Lambda number of the power graph of a finite group

TL;DR

This paper investigates the lambda number of power graphs of finite groups, establishing bounds, conditions for equality, and exact values for specific classes of groups such as dihedral, quaternion, and cyclic groups.

Contribution

It provides new bounds and characterizations for the lambda number of power graphs, including exact computations for several important classes of finite groups.

Findings

Established bounds for the lambda number of power graphs.

Derived necessary and sufficient conditions for bounds to be tight.
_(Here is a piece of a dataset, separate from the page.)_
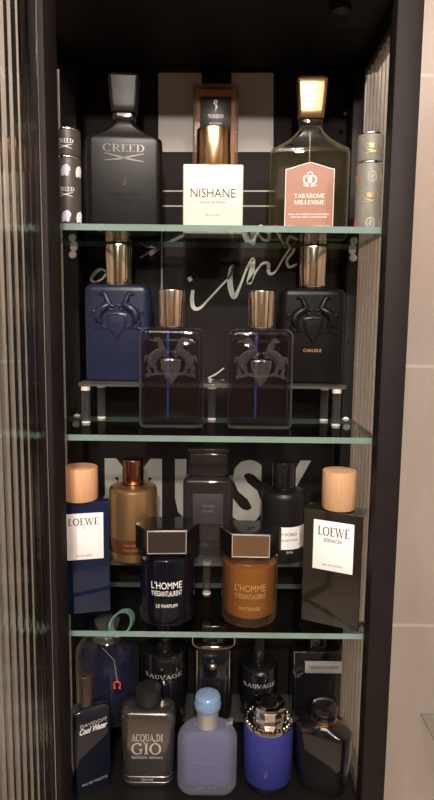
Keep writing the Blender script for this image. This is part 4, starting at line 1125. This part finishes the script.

Computed exact lambda numbers for dihedral, quaternion, and certain cyclic groups.

Abstract

The power graph $\Gamma_G$ of a finite group $G$ is the graph with the vertex set $G$, where two distinct elements are adjacent if one is a power of the other. An $L(2, 1)$-labeling of a graph $\Gamma$ is an assignment of labels from nonnegative integers to all vertices of $\Gamma$ such that vertices at distance two get different labels and adjacent vertices get labels that are at least $2$ apart. The lambda number of $\Gamma$, denoted by $\lambda(\Gamma)$, is the minimum span over all $L(2, 1)$-labelings of $\Gamma$. In this paper, we obtain bounds for $\lambda(\Gamma_G)$, and give necessary and sufficient conditions when the bounds are attained. As applications, we compute the exact value of $\lambda(\Gamma_G)$ if $G$ is a dihedral group, a generalized quaternion group, a $\mathcal{P}$-group or a cyclic group of order $pq^n$, where $p$ and $q$ are distinct primes and $n$ is a positive integer.